Breaking it down to a sector level, however, Renicker found that companies in what are considered the stodgier areas of the market -- industries like energy, utilities and materials -- saw their shares climb relative to their peers.
On the other side of the spectrum: Tech companies, which significantly underperformed the rest of the sector when they raised or initiated dividends. (Think Microsoft.)
Why is this? It looks like, at heart, investors buy into the idea -- espoused by folks like Cisco CEO John Chambers -- that a growing company should use its money to keep growing rather than give it back to shareholders. A tech company that ups its dividend, then, has signaled that its business has matured and its growth rate will be slower in the future.
This notion may not persist, however. Renicker's screen, after all, only goes back to the fall, when stocks began to move higher. One mark of the rally, thus far, has been that investors have tended to push money into stocks of lower-quality companies -- outfits that got beaten down hardest in the economic downturn and will rebound the most in the recovery. These aren't the sort of companies that are raising dividends.

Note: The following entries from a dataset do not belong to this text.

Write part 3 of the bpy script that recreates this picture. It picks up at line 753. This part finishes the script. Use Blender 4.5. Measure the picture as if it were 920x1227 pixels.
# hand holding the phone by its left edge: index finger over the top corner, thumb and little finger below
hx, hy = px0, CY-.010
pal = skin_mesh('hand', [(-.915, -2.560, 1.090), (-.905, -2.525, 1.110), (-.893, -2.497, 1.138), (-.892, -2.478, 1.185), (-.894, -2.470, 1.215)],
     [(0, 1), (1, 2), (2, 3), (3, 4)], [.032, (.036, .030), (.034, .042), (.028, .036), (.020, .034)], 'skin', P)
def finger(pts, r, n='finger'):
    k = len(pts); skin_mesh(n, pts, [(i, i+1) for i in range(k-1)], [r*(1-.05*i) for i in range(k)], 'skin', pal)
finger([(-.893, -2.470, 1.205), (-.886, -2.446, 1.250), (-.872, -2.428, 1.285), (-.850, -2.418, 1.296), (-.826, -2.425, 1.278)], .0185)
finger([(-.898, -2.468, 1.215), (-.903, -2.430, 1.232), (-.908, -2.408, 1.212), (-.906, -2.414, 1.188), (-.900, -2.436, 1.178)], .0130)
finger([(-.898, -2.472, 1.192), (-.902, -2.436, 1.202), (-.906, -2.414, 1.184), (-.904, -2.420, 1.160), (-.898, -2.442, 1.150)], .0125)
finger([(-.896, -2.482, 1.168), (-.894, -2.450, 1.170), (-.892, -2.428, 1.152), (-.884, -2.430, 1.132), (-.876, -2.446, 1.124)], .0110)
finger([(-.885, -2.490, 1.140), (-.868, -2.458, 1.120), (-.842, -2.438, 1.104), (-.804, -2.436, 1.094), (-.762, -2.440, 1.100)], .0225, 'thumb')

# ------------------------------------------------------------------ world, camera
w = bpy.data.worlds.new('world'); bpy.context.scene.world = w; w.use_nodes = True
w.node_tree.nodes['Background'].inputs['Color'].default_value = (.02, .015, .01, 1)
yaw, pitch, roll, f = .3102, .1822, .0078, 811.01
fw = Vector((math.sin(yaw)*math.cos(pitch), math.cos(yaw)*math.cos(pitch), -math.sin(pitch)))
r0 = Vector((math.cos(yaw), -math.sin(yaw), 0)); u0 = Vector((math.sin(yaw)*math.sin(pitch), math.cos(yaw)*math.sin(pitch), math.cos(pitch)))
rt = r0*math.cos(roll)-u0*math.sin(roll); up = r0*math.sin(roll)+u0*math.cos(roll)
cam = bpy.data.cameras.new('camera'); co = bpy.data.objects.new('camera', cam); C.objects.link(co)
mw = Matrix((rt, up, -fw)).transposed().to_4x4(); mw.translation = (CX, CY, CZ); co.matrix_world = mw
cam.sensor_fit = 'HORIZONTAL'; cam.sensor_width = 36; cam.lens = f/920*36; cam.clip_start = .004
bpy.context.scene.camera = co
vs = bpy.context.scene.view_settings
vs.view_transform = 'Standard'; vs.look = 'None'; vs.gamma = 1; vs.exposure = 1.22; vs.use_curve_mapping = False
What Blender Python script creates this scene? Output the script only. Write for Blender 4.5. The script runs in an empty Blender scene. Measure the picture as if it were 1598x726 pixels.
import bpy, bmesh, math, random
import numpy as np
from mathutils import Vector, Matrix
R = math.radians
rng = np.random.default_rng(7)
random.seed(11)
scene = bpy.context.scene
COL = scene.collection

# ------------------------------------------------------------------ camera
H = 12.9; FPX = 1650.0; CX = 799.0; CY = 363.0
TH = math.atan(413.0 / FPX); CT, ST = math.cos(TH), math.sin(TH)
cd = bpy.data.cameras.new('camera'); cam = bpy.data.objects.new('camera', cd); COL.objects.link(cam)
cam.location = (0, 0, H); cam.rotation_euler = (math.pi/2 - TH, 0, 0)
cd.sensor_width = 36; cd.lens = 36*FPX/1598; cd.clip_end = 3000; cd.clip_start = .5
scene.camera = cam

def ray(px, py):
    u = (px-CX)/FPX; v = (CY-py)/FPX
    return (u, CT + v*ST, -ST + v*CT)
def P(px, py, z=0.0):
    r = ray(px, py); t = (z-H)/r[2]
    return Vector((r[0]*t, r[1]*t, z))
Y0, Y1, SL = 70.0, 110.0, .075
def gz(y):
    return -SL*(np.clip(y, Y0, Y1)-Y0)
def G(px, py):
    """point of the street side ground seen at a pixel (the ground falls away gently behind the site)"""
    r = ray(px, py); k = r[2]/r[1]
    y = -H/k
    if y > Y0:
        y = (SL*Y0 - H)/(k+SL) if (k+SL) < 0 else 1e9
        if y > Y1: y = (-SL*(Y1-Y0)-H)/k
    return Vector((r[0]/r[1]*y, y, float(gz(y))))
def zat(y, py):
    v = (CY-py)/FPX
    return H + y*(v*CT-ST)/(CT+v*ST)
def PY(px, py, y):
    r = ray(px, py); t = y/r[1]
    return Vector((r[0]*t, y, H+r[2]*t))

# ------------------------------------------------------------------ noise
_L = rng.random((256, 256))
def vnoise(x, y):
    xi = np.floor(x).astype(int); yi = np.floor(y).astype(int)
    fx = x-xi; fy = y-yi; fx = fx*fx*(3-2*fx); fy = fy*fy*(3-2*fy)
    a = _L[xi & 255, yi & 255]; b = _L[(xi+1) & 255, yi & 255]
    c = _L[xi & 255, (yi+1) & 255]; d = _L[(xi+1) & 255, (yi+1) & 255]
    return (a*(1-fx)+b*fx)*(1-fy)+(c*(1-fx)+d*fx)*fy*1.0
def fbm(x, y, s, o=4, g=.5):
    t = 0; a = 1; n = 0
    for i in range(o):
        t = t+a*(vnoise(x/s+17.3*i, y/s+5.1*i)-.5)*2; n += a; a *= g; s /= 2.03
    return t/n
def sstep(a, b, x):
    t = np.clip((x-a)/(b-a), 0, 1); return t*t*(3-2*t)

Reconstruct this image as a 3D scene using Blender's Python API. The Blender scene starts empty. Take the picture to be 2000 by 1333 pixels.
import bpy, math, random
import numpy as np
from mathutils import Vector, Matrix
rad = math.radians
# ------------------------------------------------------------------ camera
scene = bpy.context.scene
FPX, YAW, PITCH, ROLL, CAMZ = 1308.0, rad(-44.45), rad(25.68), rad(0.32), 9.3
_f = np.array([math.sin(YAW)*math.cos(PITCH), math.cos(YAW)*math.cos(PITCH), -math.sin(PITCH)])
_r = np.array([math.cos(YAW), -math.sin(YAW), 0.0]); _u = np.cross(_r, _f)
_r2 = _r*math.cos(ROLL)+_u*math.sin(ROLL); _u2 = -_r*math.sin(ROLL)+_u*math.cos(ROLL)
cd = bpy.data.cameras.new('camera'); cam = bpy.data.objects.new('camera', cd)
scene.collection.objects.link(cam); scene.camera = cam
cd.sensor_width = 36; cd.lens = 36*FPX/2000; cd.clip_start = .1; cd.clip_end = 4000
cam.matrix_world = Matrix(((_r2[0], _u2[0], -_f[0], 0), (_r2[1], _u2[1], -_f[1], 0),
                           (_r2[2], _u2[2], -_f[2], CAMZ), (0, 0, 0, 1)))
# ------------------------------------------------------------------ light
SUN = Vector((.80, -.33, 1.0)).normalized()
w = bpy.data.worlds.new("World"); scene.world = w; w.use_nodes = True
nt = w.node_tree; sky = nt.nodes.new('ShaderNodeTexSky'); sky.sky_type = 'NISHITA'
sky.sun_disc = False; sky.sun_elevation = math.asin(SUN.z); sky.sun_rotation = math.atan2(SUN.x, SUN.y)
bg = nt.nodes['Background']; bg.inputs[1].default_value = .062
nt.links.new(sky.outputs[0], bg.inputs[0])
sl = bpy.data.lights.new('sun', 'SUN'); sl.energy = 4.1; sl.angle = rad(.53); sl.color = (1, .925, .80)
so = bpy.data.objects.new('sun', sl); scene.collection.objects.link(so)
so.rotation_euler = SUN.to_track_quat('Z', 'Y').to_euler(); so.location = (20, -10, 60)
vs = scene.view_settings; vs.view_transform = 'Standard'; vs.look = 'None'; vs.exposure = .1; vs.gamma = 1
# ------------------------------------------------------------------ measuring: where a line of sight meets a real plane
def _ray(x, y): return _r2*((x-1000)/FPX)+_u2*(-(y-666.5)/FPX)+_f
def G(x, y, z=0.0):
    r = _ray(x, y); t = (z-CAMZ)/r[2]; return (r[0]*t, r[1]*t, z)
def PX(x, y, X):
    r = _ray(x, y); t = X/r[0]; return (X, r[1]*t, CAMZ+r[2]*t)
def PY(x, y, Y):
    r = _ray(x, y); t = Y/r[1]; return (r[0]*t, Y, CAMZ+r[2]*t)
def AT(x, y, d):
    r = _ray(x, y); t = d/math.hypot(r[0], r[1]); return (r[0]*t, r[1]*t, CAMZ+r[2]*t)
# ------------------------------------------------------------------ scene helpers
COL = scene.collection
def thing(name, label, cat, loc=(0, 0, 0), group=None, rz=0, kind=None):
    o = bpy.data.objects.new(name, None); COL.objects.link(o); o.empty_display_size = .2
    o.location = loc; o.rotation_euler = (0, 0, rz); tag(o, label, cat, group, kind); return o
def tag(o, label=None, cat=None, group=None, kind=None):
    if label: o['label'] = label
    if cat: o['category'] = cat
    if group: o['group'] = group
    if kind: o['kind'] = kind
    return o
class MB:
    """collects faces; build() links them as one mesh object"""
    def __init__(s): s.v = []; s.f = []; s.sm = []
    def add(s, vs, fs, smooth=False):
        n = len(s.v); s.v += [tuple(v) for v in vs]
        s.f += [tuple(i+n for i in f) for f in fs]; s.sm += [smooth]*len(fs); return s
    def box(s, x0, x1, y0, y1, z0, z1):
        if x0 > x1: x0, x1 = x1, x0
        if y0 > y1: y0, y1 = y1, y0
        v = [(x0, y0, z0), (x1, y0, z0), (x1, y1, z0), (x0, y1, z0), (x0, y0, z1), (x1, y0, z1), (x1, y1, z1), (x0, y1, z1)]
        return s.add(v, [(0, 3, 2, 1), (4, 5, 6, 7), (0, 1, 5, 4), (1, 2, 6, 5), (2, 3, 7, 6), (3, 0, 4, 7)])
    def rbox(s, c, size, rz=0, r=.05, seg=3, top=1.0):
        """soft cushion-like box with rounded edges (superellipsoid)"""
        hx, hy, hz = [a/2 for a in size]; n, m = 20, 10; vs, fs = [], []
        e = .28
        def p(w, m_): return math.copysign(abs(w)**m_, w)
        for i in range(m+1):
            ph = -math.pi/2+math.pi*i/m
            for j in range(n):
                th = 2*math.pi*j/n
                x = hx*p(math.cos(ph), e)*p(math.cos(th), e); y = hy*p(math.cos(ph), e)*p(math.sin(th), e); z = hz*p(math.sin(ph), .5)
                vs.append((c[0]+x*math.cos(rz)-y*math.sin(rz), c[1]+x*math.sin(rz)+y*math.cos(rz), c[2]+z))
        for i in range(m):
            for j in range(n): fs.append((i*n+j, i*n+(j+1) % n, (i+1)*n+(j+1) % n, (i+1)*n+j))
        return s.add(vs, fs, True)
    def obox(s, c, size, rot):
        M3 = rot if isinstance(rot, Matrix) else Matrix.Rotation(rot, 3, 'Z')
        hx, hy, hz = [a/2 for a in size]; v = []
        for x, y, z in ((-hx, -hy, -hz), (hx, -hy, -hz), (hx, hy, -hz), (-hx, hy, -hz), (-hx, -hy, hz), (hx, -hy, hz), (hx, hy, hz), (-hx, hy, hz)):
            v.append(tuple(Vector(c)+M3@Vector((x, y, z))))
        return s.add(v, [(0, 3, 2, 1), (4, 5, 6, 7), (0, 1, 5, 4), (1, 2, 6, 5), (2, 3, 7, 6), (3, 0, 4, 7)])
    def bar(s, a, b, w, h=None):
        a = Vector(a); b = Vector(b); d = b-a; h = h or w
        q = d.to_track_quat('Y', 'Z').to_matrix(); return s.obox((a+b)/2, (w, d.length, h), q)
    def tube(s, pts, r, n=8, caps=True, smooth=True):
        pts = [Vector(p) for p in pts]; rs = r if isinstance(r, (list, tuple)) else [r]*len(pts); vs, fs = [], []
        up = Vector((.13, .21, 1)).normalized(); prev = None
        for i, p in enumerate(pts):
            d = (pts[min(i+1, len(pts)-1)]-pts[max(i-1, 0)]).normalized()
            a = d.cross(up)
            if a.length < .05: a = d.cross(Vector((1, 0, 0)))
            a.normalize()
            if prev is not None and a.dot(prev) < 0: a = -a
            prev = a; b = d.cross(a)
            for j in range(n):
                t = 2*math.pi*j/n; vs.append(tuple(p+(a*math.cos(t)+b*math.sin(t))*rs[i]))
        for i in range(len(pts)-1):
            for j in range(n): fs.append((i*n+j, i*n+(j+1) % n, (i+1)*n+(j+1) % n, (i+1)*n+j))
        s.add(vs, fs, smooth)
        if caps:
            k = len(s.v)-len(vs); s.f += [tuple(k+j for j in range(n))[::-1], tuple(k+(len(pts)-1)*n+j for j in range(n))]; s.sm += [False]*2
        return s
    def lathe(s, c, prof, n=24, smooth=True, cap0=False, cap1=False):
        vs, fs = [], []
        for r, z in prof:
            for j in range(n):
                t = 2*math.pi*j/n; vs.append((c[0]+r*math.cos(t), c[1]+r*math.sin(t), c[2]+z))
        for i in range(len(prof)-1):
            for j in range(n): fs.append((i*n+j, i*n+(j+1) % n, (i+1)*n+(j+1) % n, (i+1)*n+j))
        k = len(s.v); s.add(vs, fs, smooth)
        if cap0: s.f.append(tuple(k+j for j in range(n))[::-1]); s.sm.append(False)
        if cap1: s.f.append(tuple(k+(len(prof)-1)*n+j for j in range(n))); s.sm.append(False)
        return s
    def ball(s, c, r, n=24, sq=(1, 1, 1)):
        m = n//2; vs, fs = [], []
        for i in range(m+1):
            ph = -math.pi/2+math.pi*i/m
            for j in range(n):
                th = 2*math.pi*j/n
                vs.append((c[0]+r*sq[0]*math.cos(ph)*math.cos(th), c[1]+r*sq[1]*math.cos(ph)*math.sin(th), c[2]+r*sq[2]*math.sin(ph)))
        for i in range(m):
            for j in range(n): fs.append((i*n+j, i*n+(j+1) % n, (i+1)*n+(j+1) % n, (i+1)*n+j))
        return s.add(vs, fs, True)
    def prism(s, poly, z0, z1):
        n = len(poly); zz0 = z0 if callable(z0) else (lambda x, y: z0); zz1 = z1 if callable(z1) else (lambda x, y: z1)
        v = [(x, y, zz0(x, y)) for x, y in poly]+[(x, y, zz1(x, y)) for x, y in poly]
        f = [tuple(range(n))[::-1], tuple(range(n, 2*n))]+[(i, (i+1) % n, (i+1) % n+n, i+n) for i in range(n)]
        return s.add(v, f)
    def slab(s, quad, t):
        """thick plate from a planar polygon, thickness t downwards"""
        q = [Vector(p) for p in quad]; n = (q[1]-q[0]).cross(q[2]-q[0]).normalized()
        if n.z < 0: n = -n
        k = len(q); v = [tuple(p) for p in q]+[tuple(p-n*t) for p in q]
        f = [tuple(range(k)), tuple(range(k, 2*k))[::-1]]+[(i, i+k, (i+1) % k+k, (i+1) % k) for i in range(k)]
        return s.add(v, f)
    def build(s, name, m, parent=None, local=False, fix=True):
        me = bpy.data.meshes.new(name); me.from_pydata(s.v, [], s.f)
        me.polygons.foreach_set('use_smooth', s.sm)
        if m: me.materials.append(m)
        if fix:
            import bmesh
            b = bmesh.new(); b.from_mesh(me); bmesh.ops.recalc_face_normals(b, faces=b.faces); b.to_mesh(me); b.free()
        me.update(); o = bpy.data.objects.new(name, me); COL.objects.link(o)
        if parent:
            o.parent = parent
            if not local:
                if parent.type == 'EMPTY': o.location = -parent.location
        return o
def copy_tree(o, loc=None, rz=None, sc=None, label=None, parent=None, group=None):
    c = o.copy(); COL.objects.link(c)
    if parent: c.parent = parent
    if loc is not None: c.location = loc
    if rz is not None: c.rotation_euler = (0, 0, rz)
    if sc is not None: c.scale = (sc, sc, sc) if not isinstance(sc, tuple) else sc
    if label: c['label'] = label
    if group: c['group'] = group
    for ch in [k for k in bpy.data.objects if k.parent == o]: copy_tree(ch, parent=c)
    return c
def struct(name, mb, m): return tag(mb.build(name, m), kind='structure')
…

Ultimately, according to work by Cliff Asness, managing principal at the hedge fund AQR Capital Management and First Quadrant chairman Rob Arnott, company earnings tend to grow fastest when dividend payout ratios are highest, while low dividends lead to low earnings growth.
Theoretically, at least, that shouldn't be the case -- back in the early 1960s the finance academics Franco Modigliani and Merton Miller "proved" that dividend policy should have no effect on a company's value. In practice, Asness and Arnott reckoned, when a company ups its dividend, management uses the cash left available to it far more carefully. Higher returns result.